26.04.2019 - Laura Nadolski
Schon seit fast einem Jahr bin ich zur vegetarischen Ernährung übergegangen, aus ethischen und ökologischen Gründen. Das heißt, ich versuche es zumindest.
Mir war schon bewusst, dass es in Spanien etwas schwieriger werden würde – aber, dass ich so oft der Versuchung nahe sein würde, hätte ich nicht gedacht.
Schon allein das Prinzip der Tapas macht es einem nicht leicht: Essen, das man umsonst bekommt – man zahlt zwar nicht, kann es sich aber auch nicht aussuchen. Und wenn mich dann ein geröstetes Stück Baguette mit Jamon ibérico angrinst, frage ich mich, inwiefern ich die Fleischindustrie mit dem Verzehr dieses Stückes Schinken unterstütze. Wenn es am Ende wegfliegt, ist ja auch keinem geholfen. Aber meine Ideale verraten? - Ein moralisches Dilemma.

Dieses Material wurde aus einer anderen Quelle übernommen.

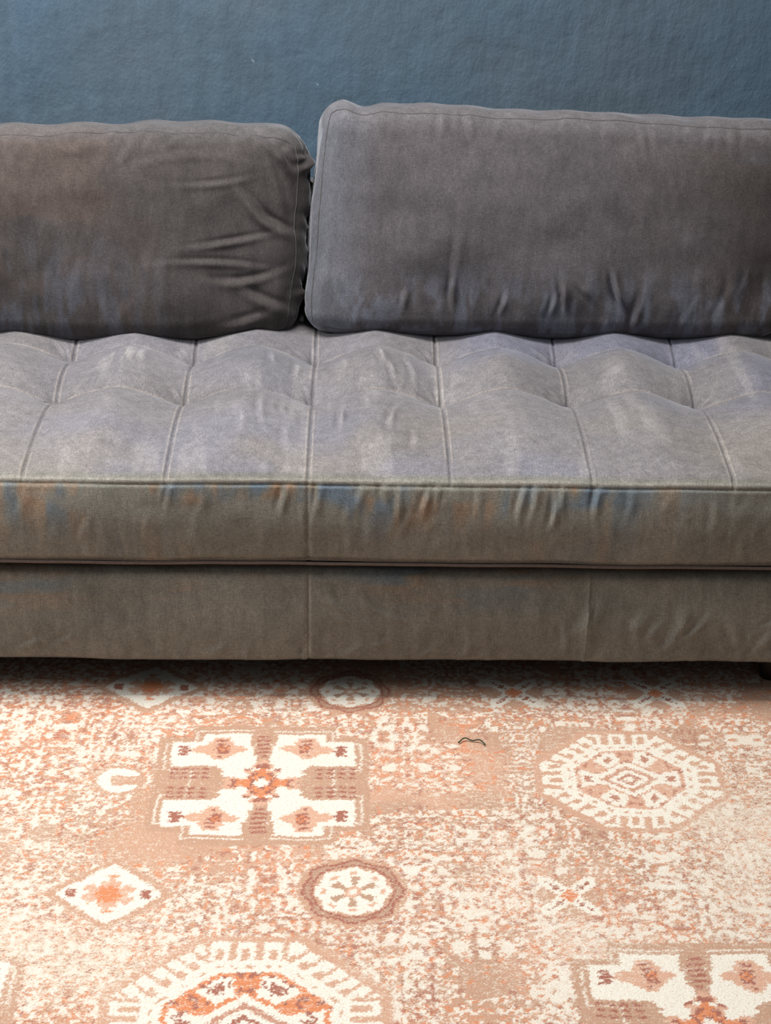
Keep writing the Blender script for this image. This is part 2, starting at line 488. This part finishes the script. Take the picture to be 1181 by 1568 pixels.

Auch wenn ich mit Freunden unterwegs bin und wir Raciones bestellen, treten ähnliche Probleme auf. Im Menü findet sich unter den verschiedenen Portionen, die man in der Regel teilt, außer Patatas Bravas und Pimientos de Padrón kaum etwas Vegetarisches. Und meine Freunde dazu verpflichten, nur fleischlos zu bestellen? – auch nicht das Wahre. Und trotz allem will ich ja auch ein bisschen spanische Kultur in mich aufnehmen. Und die enthält nun mal sehr viel Fleisch: ob nun Chorizo in Weinsoße, Paella oder den berühmten Stierschwanz Rabo de Toro.
So muss ich in Restaurants des Öfteren erklären, was genau ich mit “sin carne” meine und bekomme am Ende dann doch Huevos rotos mit Bacon darauf vorgesetzt. Oder einen angeblich vegetarischen Salat, der mit Tunfisch bespickt ist. Denn was in Deutschland gerade unter Studenten fast schon zur Volkskrankheit verkommen ist, ist in einigen Teilen Spaniens noch weitgehend unbekannt. Sobald ich erwähne, dass ich Vegetarierin bin, kommen häufig Fragen wie: Aber Fisch isst du doch? Und Geflügel? Und was ist mit Eiern?
Nachdem man die Lage dann geklärt hat, wird man von seinen spanischen Kameraden oft nur bemitleidet. Denn wie nachvollziehbar ist denn schon die ablehnende Haltung gegenüber dem besten Schinken auf Erden?
Jedoch gibt es inzwischen in einigen spanischen Supermarktketten schon eine kleine Auswahl an Seitan- und Tofu-Produkten. Und gerade in einer Großstadt wie Madrid ist es mit einem breiten Angebot internationaler Küche dann doch etwas leichter etwas vegetarisches zu finden, als an kleinen Küstenorten in Kantabrien oder der Costa Brava. Da geht man eben mal zum Vietnamesen, zum Inder oder Pizza essen.
So schlängele ich mich seit knapp drei Monaten zwischen den kulinarischen Traditionen der Spanier, zwischen Chorizo, Calamari und Morcilla hindurch und an meinen eigenen Idealen entlang. Und mit Fisch habe ich dann doch ab und zu mal eine Ausnahme gemacht.